_Required work_: Extract the full listing verbatim and drop any pictures from your copy.

◆ ◆ ◆ ◆

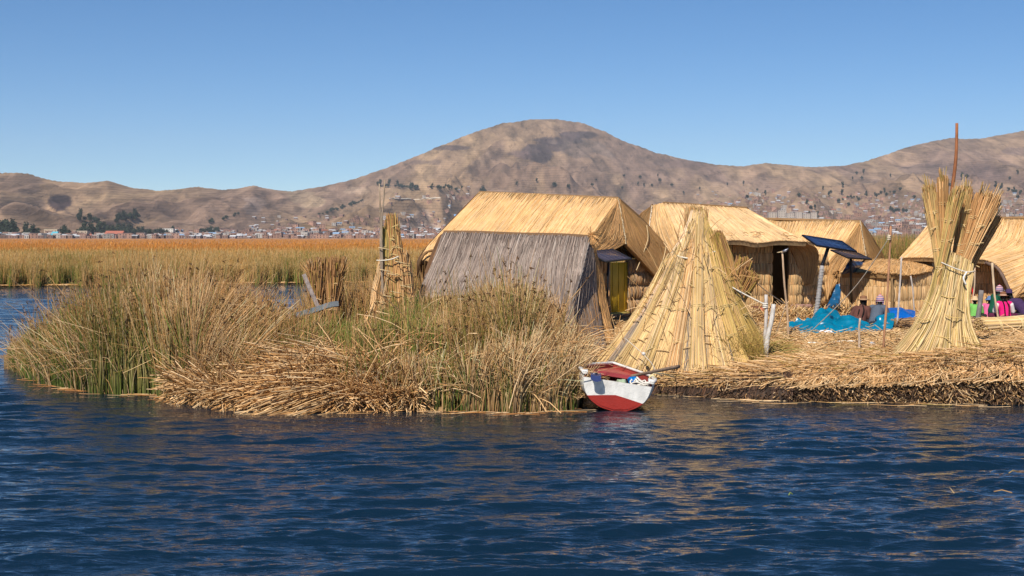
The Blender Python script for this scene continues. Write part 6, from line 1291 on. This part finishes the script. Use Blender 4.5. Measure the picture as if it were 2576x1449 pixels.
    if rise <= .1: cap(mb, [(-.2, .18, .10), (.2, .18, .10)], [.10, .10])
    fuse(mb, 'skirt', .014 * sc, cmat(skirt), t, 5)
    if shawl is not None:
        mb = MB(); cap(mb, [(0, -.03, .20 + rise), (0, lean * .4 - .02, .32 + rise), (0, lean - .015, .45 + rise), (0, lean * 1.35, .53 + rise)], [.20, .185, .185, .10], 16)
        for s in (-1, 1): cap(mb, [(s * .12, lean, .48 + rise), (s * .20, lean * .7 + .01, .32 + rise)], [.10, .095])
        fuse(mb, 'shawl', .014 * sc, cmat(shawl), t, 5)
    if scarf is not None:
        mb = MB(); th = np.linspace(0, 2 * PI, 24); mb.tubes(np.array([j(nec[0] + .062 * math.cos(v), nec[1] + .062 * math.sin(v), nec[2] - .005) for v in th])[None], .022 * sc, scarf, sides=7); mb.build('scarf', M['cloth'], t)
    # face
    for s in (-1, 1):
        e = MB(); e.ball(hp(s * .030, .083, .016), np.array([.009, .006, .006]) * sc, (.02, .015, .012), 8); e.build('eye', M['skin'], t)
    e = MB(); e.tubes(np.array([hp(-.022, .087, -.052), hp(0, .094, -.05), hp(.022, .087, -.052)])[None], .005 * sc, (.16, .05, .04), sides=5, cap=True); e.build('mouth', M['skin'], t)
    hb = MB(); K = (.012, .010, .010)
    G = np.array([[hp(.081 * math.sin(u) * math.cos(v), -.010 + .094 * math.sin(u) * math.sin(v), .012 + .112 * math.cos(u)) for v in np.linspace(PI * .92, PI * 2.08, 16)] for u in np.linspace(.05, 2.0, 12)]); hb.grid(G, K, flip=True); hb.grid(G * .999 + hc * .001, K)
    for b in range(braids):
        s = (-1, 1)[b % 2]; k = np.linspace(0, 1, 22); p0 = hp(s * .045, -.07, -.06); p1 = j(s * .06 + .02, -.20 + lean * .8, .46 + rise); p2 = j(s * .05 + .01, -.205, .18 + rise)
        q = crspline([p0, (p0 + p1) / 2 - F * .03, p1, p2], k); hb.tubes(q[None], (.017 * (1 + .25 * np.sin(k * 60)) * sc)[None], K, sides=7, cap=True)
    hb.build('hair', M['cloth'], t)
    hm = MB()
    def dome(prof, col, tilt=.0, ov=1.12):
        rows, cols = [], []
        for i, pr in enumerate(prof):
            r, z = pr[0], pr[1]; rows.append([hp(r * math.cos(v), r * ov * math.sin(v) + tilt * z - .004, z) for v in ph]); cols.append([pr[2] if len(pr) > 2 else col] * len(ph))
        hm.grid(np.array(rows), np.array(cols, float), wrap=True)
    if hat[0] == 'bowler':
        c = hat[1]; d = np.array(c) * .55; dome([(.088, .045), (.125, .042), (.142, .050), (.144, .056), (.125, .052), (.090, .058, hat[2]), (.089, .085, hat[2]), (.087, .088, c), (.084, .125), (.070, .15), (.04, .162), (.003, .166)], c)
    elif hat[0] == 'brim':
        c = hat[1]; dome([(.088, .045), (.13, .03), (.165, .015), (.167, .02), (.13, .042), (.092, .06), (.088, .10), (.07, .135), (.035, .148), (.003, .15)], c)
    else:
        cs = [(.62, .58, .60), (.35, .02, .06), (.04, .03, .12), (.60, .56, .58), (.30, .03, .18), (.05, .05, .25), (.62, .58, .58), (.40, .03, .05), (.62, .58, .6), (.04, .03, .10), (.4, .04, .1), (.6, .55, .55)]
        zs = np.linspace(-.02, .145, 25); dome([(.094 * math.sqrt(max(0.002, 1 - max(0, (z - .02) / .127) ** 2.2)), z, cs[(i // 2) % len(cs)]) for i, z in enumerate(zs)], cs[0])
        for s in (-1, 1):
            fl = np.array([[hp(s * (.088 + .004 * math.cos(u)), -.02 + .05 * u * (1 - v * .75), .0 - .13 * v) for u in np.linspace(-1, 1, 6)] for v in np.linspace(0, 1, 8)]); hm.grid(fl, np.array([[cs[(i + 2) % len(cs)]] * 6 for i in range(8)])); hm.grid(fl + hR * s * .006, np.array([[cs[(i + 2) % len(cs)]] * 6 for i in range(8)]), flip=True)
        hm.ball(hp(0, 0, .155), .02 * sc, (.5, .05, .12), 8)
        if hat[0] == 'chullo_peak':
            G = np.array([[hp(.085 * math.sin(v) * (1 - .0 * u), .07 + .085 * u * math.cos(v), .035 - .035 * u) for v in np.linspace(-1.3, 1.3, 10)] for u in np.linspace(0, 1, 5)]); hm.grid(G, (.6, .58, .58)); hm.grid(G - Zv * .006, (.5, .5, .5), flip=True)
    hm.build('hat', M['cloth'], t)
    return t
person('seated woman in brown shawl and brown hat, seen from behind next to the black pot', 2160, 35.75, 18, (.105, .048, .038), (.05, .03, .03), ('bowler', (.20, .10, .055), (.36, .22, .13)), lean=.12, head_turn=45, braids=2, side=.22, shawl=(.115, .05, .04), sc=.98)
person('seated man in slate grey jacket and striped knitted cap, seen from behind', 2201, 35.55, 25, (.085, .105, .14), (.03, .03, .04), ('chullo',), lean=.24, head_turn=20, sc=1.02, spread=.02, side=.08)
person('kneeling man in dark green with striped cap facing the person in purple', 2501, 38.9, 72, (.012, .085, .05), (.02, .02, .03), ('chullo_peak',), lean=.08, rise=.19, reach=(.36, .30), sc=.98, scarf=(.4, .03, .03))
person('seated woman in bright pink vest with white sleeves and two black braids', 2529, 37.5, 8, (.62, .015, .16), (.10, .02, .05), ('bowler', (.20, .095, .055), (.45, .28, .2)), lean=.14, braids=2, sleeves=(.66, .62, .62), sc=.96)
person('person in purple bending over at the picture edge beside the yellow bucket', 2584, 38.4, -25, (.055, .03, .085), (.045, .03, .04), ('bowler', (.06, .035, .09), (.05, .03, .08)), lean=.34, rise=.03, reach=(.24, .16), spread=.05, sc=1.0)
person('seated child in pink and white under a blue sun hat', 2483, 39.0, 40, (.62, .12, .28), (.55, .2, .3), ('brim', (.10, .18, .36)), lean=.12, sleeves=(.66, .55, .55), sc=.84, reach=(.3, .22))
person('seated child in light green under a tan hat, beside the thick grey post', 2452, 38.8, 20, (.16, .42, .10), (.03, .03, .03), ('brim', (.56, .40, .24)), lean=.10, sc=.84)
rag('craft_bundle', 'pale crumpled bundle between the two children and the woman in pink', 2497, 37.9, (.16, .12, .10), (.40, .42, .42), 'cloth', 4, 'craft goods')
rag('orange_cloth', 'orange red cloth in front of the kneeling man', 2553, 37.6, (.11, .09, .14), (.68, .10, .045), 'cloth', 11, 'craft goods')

◆ ◆ ◆ ◆

_Solution below_:
The Blender Python script for this scene continues. Write part 6, from line 1291 on. This part finishes the script. Use Blender 4.5. Measure the picture as if it were 2576x1449 pixels.
    if rise <= .1: cap(mb, [(-.2, .18, .10), (.2, .18, .10)], [.10, .10])
    fuse(mb, 'skirt', .014 * sc, cmat(skirt), t, 5)
    if shawl is not None:
        mb = MB(); cap(mb, [(0, -.03, .20 + rise), (0, lean * .4 - .02, .32 + rise), (0, lean - .015, .45 + rise), (0, lean * 1.35, .53 + rise)], [.20, .185, .185, .10], 16)
        for s in (-1, 1): cap(mb, [(s * .12, lean, .48 + rise), (s * .20, lean * .7 + .01, .32 + rise)], [.10, .095])
        fuse(mb, 'shawl', .014 * sc, cmat(shawl), t, 5)
    if scarf is not None:
        mb = MB(); th = np.linspace(0, 2 * PI, 24); mb.tubes(np.array([j(nec[0] + .062 * math.cos(v), nec[1] + .062 * math.sin(v), nec[2] - .005) for v in th])[None], .022 * sc, scarf, sides=7); mb.build('scarf', M['cloth'], t)
    # face
    for s in (-1, 1):
        e = MB(); e.ball(hp(s * .030, .083, .016), np.array([.009, .006, .006]) * sc, (.02, .015, .012), 8); e.build('eye', M['skin'], t)
    e = MB(); e.tubes(np.array([hp(-.022, .087, -.052), hp(0, .094, -.05), hp(.022, .087, -.052)])[None], .005 * sc, (.16, .05, .04), sides=5, cap=True); e.build('mouth', M['skin'], t)
    hb = MB(); K = (.012, .010, .010)
    G = np.array([[hp(.081 * math.sin(u) * math.cos(v), -.010 + .094 * math.sin(u) * math.sin(v), .012 + .112 * math.cos(u)) for v in np.linspace(PI * .92, PI * 2.08, 16)] for u in np.linspace(.05, 2.0, 12)]); hb.grid(G, K, flip=True); hb.grid(G * .999 + hc * .001, K)
    for b in range(braids):
        s = (-1, 1)[b % 2]; k = np.linspace(0, 1, 22); p0 = hp(s * .045, -.07, -.06); p1 = j(s * .06 + .02, -.20 + lean * .8, .46 + rise); p2 = j(s * .05 + .01, -.205, .18 + rise)
        q = crspline([p0, (p0 + p1) / 2 - F * .03, p1, p2], k); hb.tubes(q[None], (.017 * (1 + .25 * np.sin(k * 60)) * sc)[None], K, sides=7, cap=True)
    hb.build('hair', M['cloth'], t)
    hm = MB()
    def dome(prof, col, tilt=.0, ov=1.12):
        rows, cols = [], []
        for i, pr in enumerate(prof):
            r, z = pr[0], pr[1]; rows.append([hp(r * math.cos(v), r * ov * math.sin(v) + tilt * z - .004, z) for v in ph]); cols.append([pr[2] if len(pr) > 2 else col] * len(ph))
        hm.grid(np.array(rows), np.array(cols, float), wrap=True)
    if hat[0] == 'bowler':
        c = hat[1]; d = np.array(c) * .55; dome([(.088, .045), (.125, .042), (.142, .050), (.144, .056), (.125, .052), (.090, .058, hat[2]), (.089, .085, hat[2]), (.087, .088, c), (.084, .125), (.070, .15), (.04, .162), (.003, .166)], c)
    elif hat[0] == 'brim':
        c = hat[1]; dome([(.088, .045), (.13, .03), (.165, .015), (.167, .02), (.13, .042), (.092, .06), (.088, .10), (.07, .135), (.035, .148), (.003, .15)], c)
    else:
        cs = [(.62, .58, .60), (.35, .02, .06), (.04, .03, .12), (.60, .56, .58), (.30, .03, .18), (.05, .05, .25), (.62, .58, .58), (.40, .03, .05), (.62, .58, .6), (.04, .03, .10), (.4, .04, .1), (.6, .55, .55)]
        zs = np.linspace(-.02, .145, 25); dome([(.094 * math.sqrt(max(0.002, 1 - max(0, (z - .02) / .127) ** 2.2)), z, cs[(i // 2) % len(cs)]) for i, z in enumerate(zs)], cs[0])
        for s in (-1, 1):
            fl = np.array([[hp(s * (.088 + .004 * math.cos(u)), -.02 + .05 * u * (1 - v * .75), .0 - .13 * v) for u in np.linspace(-1, 1, 6)] for v in np.linspace(0, 1, 8)]); hm.grid(fl, np.array([[cs[(i + 2) % len(cs)]] * 6 for i in range(8)])); hm.grid(fl + hR * s * .006, np.array([[cs[(i + 2) % len(cs)]] * 6 for i in range(8)]), flip=True)
        hm.ball(hp(0, 0, .155), .02 * sc, (.5, .05, .12), 8)
        if hat[0] == 'chullo_peak':
            G = np.array([[hp(.085 * math.sin(v) * (1 - .0 * u), .07 + .085 * u * math.cos(v), .035 - .035 * u) for v in np.linspace(-1.3, 1.3, 10)] for u in np.linspace(0, 1, 5)]); hm.grid(G, (.6, .58, .58)); hm.grid(G - Zv * .006, (.5, .5, .5), flip=True)
    hm.build('hat', M['cloth'], t)
    return t
person('seated woman in brown shawl and brown hat, seen from behind next to the black pot', 2160, 35.75, 18, (.105, .048, .038), (.05, .03, .03), ('bowler', (.20, .10, .055), (.36, .22, .13)), lean=.12, head_turn=45, braids=2, side=.22, shawl=(.115, .05, .04), sc=.98)
person('seated man in slate grey jacket and striped knitted cap, seen from behind', 2201, 35.55, 25, (.085, .105, .14), (.03, .03, .04), ('chullo',), lean=.24, head_turn=20, sc=1.02, spread=.02, side=.08)
person('kneeling man in dark green with striped cap facing the person in purple', 2501, 38.9, 72, (.012, .085, .05), (.02, .02, .03), ('chullo_peak',), lean=.08, rise=.19, reach=(.36, .30), sc=.98, scarf=(.4, .03, .03))
person('seated woman in bright pink vest with white sleeves and two black braids', 2529, 37.5, 8, (.62, .015, .16), (.10, .02, .05), ('bowler', (.20, .095, .055), (.45, .28, .2)), lean=.14, braids=2, sleeves=(.66, .62, .62), sc=.96)
person('person in purple bending over at the picture edge beside the yellow bucket', 2584, 38.4, -25, (.055, .03, .085), (.045, .03, .04), ('bowler', (.06, .035, .09), (.05, .03, .08)), lean=.34, rise=.03, reach=(.24, .16), spread=.05, sc=1.0)
person('seated child in pink and white under a blue sun hat', 2483, 39.0, 40, (.62, .12, .28), (.55, .2, .3), ('brim', (.10, .18, .36)), lean=.12, sleeves=(.66, .55, .55), sc=.84, reach=(.3, .22))
person('seated child in light green under a tan hat, beside the thick grey post', 2452, 38.8, 20, (.16, .42, .10), (.03, .03, .03), ('brim', (.56, .40, .24)), lean=.10, sc=.84)
rag('craft_bundle', 'pale crumpled bundle between the two children and the woman in pink', 2497, 37.9, (.16, .12, .10), (.40, .42, .42), 'cloth', 4, 'craft goods')
rag('orange_cloth', 'orange red cloth in front of the kneeling man', 2553, 37.6, (.11, .09, .14), (.68, .10, .045), 'cloth', 11, 'craft goods')